The paper reports that between 1961 and 1974 the Czechoslovak plane manufacturer Aero Vodochody produced over 3,500 L-29 Dolphin military aircraft and another 3,000 Albatros planes, a more modern version of the L-29. Those planes were sold to the Middle East, to African and Latin American states, the paper says. It is not clear where they are today and the best one can hope for is that their owners have had trouble getting spare parts for maintenance, says Hospodarske noviny.

The sins of communism are a big topic in the papers these days. Commentators are still smarting from the fact that two former communist leaders were absolved of treason charges in connection with the 1968 Soviet led invasion of Czechoslovakia. And today's Lidove Noviny reports that even the law which was to have opened the former secret service files to the public is proving hard to put into practice.

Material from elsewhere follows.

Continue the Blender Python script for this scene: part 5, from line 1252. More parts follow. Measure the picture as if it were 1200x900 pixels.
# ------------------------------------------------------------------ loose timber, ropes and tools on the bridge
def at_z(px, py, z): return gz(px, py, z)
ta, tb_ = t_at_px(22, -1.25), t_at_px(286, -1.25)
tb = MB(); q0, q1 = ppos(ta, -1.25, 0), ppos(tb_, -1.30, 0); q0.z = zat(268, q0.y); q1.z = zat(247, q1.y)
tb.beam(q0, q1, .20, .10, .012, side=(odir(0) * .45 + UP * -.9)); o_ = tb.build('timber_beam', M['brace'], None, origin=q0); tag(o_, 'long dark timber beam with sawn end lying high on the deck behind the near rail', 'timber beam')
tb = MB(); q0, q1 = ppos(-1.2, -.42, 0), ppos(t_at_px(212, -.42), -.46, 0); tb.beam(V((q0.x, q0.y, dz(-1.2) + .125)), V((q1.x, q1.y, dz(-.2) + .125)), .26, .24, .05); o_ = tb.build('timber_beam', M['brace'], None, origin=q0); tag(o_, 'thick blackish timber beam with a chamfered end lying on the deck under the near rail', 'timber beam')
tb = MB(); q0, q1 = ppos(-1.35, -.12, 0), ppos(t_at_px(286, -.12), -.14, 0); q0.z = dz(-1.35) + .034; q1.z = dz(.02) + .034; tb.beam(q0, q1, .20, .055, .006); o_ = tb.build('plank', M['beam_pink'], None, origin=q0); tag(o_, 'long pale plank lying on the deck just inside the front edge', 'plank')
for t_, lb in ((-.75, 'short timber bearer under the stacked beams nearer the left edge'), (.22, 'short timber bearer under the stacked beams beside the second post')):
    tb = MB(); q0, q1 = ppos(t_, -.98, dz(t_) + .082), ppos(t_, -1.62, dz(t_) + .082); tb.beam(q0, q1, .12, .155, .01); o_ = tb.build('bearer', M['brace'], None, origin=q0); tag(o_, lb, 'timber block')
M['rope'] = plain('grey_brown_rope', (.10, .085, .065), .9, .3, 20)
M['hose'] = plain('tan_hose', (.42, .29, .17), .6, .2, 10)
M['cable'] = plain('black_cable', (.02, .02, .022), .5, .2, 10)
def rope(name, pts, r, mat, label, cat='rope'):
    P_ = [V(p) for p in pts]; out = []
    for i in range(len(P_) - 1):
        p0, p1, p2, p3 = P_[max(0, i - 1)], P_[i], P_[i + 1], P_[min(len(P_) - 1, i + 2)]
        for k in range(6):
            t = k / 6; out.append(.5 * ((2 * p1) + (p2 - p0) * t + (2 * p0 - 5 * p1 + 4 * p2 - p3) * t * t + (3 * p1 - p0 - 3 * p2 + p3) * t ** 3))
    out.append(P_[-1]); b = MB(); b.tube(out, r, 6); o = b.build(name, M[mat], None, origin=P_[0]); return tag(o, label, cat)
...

It is proving to be a slow and painstaking process, the paper says. There is a lack of personnel and a lack of computers, and it is almost certain that a list of former secret service agents which was to have been published within a year of the law's coming into effect will not be ready in time. The impact of the recent floods on government policy remains a big issue -with the papers reporting on growing public discontent with the government's plan to raise taxes and anger in the health sector over the news that, contrary to expectations, doctors and nurses will only get a 7% increase in salaries next year. Mlada Fronta Dnes has devoted a full page to the conditions in which Czech doctors work and says that the opportunities abroad are incomparably better.